Haaa aynı günlerde de KKTC’de sürüş ehliyetini yenilemiş ve zamsız tarifeden yaklaşık 3 bin TL ödemiş!

5 yıl için!

80 avroya denk gelen bir ücret!

-*-*-

Neyse, oydu – buydu derken, ehliyetini alacak, elini cebine götürmüş, “herhalde bir kaç ellilik veririz”diyerekten, tipik Kıbrıslı Türk endamıyla parayı hazır tutuyor...

-*-*-

O da nesi!

Görevli memur, “65 yaş üzeri vatandaşlarımıza ehliyet bedavadır” demesin mi?

Evet, Kıbrıs Cumhuriyeti’nde 65 yaş üzeri vatandaşa ehliyet bedava!

-*-*-

Haaa 65 yaş altı mı?

5 yıllık sürüş ehliyeti bizimkinin yarı fiyatı!

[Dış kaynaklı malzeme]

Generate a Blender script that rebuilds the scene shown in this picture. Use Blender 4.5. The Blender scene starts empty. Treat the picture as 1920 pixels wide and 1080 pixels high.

Haliyle olacak o kadar; KKTC Sürüş Ehliyeti, Mars ve Satürün’de de araç kullanma şansı veriyor... Ucuz bile!

Zamlatın!

Hemen!


Sevgili Sağlık Bakanı Hakan Dinçyürek... KKTC’deki hastanelerin felç olmasından dolayı sakın rahatsızlık duyma... Yoğunlukla alakalı bir açıklama da yapıp, boi yere nüfus konusunda Türkiyemizi suçlarmış gibi bir duruma da düşme! Bak İngiltere’de de, grip nedeniyle acil servisler krizdeymiş!